With the release of Several Opinions on Deepening Reform of the Oil and Natural Gas System and a cut in value-added tax (VAT) for natural gas, market-oriented reforms in China’s natural gas industry will be further accelerated, according to an article published by Wang Xinzhe, researcher at Natural Gas Market Research Center of the CNPC Economics and Technology Research Institute, and Shan Weiguo, director of the institute, on June 6.
A dip in oil prices has lowered the cost for importing liquefied natural gas (LNG) in Northeast Asia while also loosened up the natural gas supply. As a result, domestic natural gas prices are facing a downward pressure in all the countries in the region. As new players flock into the LNG industry, the attitude of suppliers and even the governments toward market-oriented transactions and pricing strategies is also taking a turn.
Guided by the principle of “let the market forces play the decisive role”, China has been working to reform its natural gas market in recent years through upstream operations, regulating prices, development of pipeline networks and other initiatives. China realizes that while it must accelerate the natural gas reform, the priorities of the reform still need to be set straight.
The experts have put forward two proposals for China’s reform of its natural gas market:
1. Expedite Market-Oriented Pricing Reform for Non-Resident Consumption to Lower Cost for End Users: Starting 2013, China’s National Development and Reform Commission (NDRC) has lifted restrictions on the gate-station prices of unconventional natural gas and imported LNG, direct supply to industrial users and fertilizer makers. However, the retail prices have remained under the control of local pricing authorities. The NDRC recently released Guidance on Strengthening Regulation on Gas Price and Promoting the Reform of Gas Sales Prices for Non-Resident Consumption (Exposure Draft). The draft is aimed at paving the way for full-on liberalization of gas sales prices for non-resident consumption. Apart from that, the document specified an upper limit of 6% for after-tax income of gas companies. Once implemented, the Opinions will effectively lower the retail price of natural gas while spurring non-residential gas demand by power plants and other gas-consuming industries.
2. Prioritize the Implementation of Pipeline Network Reform and Expand Network Outreach: The latest guidance on this reform includes Measures for Administering the Price for Pipeline Transportation of Natural Gas (Trial) and Measures for Regulating the Price and Cost for Pipeline Transportation of Natural Gas (Trial); both issued in October 2016. The measures clearly specify the new pricing method for pipeline transportation. The two documents have set a permissible rate of return at 8%, indicating that the cost for pipeline transportation is being lowered as a whole. Besides, they also require the pipeline transportation business to practice independent accounting to prepare for fair access.
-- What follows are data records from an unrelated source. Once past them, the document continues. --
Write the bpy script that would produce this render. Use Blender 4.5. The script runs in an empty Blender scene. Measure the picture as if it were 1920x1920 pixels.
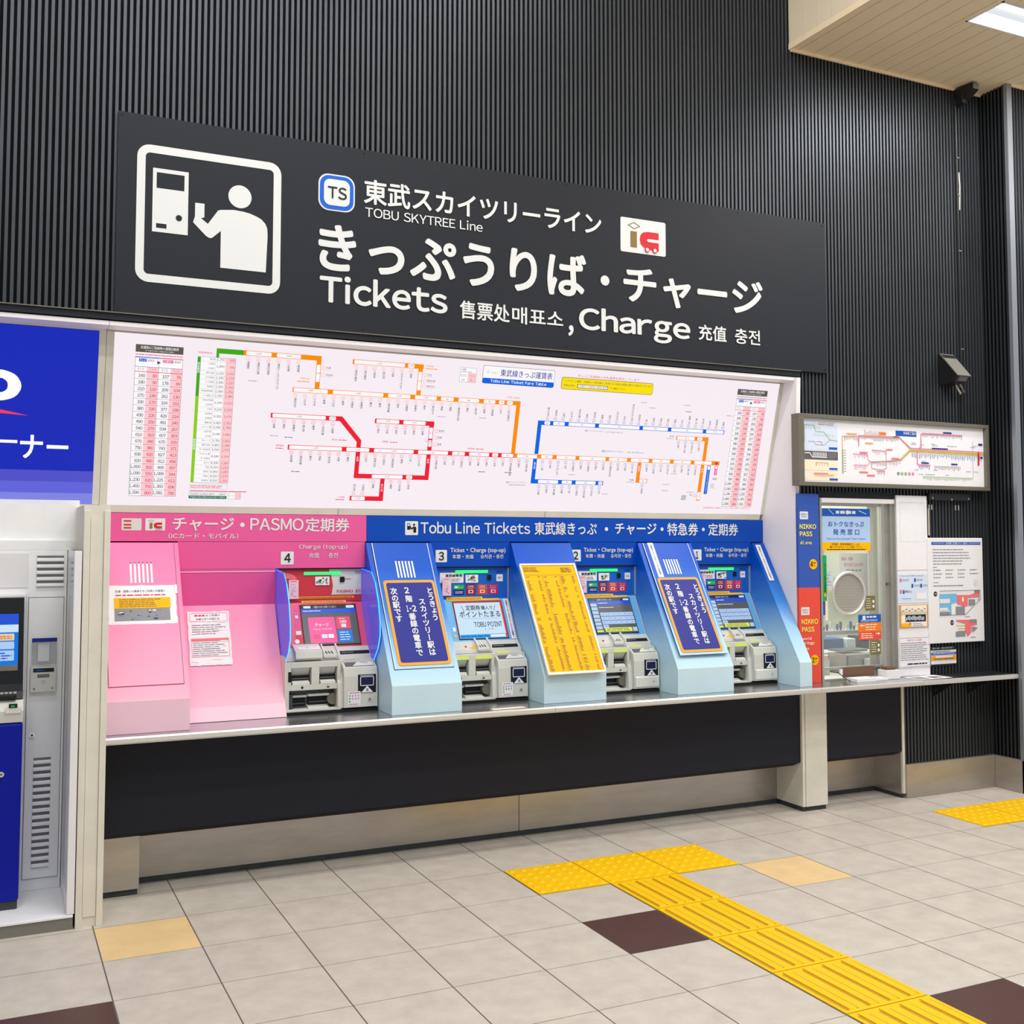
import bpy, math, random
from mathutils import Matrix, Vector
random.seed(7)
SC = bpy.context.scene
COL = SC.collection

# ---------------------------------------------------------------- camera
cam_d = bpy.data.cameras.new('camera')
cam = bpy.data.objects.new('camera', cam_d); COL.objects.link(cam)
yaw, pit, rol = 0.4252, 0.0563, 0.0024
fwd = Vector((math.sin(yaw)*math.cos(pit), math.cos(yaw)*math.cos(pit), math.sin(pit)))
r0 = Vector((math.cos(yaw), -math.sin(yaw), 0)); u0 = r0.cross(fwd)
rt = r0*math.cos(rol)+u0*math.sin(rol); up = -r0*math.sin(rol)+u0*math.cos(rol)
m4 = Matrix.Identity(4)
for i in range(3):
    m4[i][0], m4[i][1], m4[i][2] = rt[i], up[i], -fwd[i]
m4.translation = Vector((-2.4705, -5.0354, 1.711))
cam.matrix_world = m4
cam_d.sensor_width = 36; cam_d.lens = 37.497
cam_d.shift_x = 0.0408; cam_d.shift_y = -0.0321
cam_d.clip_start = .05; cam_d.clip_end = 60
SC.camera = cam

# ---------------------------------------------------------------- world, exposure
w = bpy.data.worlds.new('hall_light'); SC.world = w; w.use_nodes = True
bg = w.node_tree.nodes['Background']
bg.inputs[0].default_value = (.90, .95, 1, 1); bg.inputs[1].default_value = WORLD = .46
SC.view_settings.view_transform = 'Standard'; SC.view_settings.look = 'None'
SC.view_settings.exposure = 0; SC.view_settings.gamma = 1
SC.view_settings.use_curve_mapping = False

# ---------------------------------------------------------------- area lights below the ceiling fittings, one without a fitting
HIGH, LOW = 50, 40
def area(name, x, y, z, sx, sy, power, col=(1, .985, .96)):
    l = bpy.data.lights.new(name, 'AREA'); l.shape = 'RECTANGLE'; l.size = sx; l.size_y = sy
    l.energy = power; l.color = col
    o = bpy.data.objects.new(name, l); COL.objects.link(o); o.location = (x, y, z)
    return o
LOWL = [(3.58, -.56), (3.58, -1.96), (3.58, -3.36), (5.6, -1.96)]  # only the first is seen; the rest are added for lighting
HIGHL = [(-3.2, -1.6), (-1.2, -1.6), (.8, -1.6), (-3.2, -3.8), (-1.2, -3.8), (.8, -3.8), (-1.2, -6), (1.2, -6)]
for x, y in LOWL: area('lamp_light', x, y, 4.905, 1.1, .22, LOW)
for x, y in HIGHL: area('lamp_light', x, y, 6.40, 1.2, .3, HIGH)

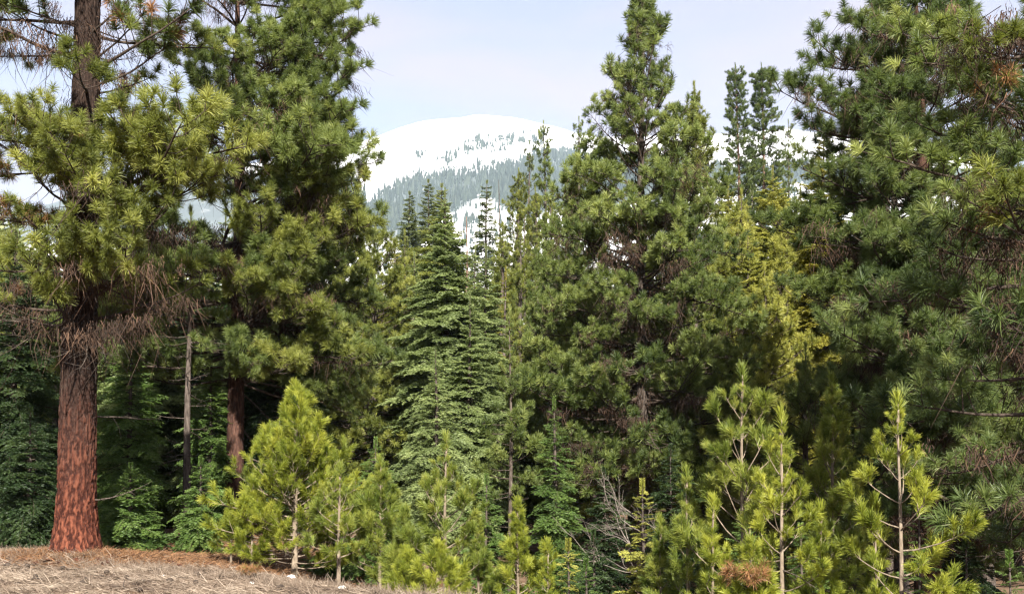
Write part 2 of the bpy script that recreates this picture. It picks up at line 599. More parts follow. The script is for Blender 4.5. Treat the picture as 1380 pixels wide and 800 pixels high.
def bare_branch(L, fine=1.0, droop=0.1, wob=0.10, thick=1.0):
    mb = MB()
    limb = curve((0, 0, 0), (1, 0, -droop), L, max(6, int(5 * L)), up=0.15, wob=wob)
    mb.tube(limb, np.linspace(0.006 + 0.008 * L, 0.003, len(limb)) * thick, 5, 0)
    for j in range(int(3 + 5 * L)):
        u = 0.2 + 0.75 * RNG.random()
        p, ax = along(limb, u)
        d = unit(ax + unit(RNG.normal(size=3)) * 0.9)
        l = L * (0.12 + 0.25 * RNG.random()) * (1.2 - u)
        pts = curve(p, d, l, 4, up=0.0, wob=0.14)
        mb.tube(pts, np.linspace(0.005, 0.0025, len(pts)), 3, 0)
    return mb.mesh('bare branch', [M['wood_grey']])


def lichen_strands(L, n, drop=0.26, w=0.011):
    """Beard lichen and dead twiglets in ragged clumps under a limb along +X."""
    mb = MB()
    k = max(3, int(n / 26))
    cx = RNG.random(k) ** 0.8 * L
    cyy = RNG.normal(size=k) * 0.20 * (0.4 + cx / L)
    idx = RNG.integers(0, k, n)
    size = (0.15 + RNG.random(k) ** 2 * 1.5)[idx]
    ln = drop * (0.15 + RNG.exponential(0.55, n)) * size
    tilt = RNG.normal(size=(k, 2))[idx] * 0.22
    P = np.stack([cx[idx] + RNG.normal(size=n) * 0.10 * size, cyy[idx] + RNG.normal(size=n) * 0.10 * size, RNG.normal(size=n) * 0.06 + 0.03 - 0.10 * np.sin(cx[idx] / L * 3)], 1)
    D = np.stack([tilt[:, 0] + RNG.normal(size=n) * 0.42, tilt[:, 1] + RNG.normal(size=n) * 0.42, -np.ones(n)], 1)
    D /= np.linalg.norm(D, axis=1, keepdims=True)
    tn = 0.4 + RNG.normal(size=n) * 0.22
    mb.blades(P, D, ln * 0.6, w, 0, tn, tip=0.8)
    D2 = D + np.stack([RNG.normal(size=n) * 0.45, RNG.normal(size=n) * 0.45, -0.3 * np.ones(n)], 1)
    mb.blades(P + D * (ln * 0.58)[:, None], D2, ln * 0.5, w * 0.8, 0, tn, tip=0.2)
    for q in range(int(4 * L)):
        p0 = np.array([RNG.random() * L, RNG.normal() * 0.12, 0.0])
        pts = curve(p0, (RNG.normal() * 0.7, RNG.normal() * 0.8, -0.35), 0.2 + 0.3 * RNG.random(), 4, -0.3, 0.2)
        mb.tube(pts, np.linspace(0.006, 0.003, len(pts)), 3, 0, 0.6)
    return mb.mesh('lichen', [M['lichen']])


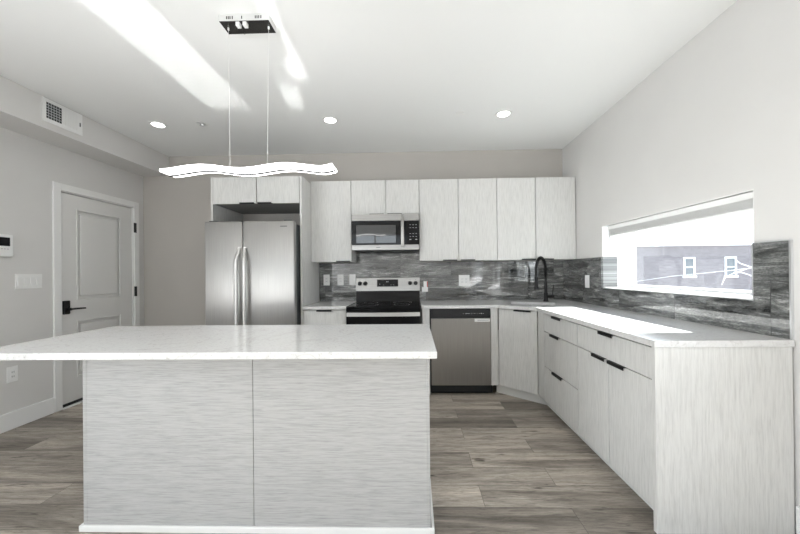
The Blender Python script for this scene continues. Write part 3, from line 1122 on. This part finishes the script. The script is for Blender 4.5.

It is noteworthy that those two sets of Measures are targeted only at cross-provincial long-distance pipelines, rather than intra-provincial ones. To this end, experts suggest China expedite the separation of gas distribution from its sales, and encourage and enable users to independently choose their own gas sources. In this way, both supply and demand can be vigorously spurred, while deepening reform of downstream operations in competitive businesses.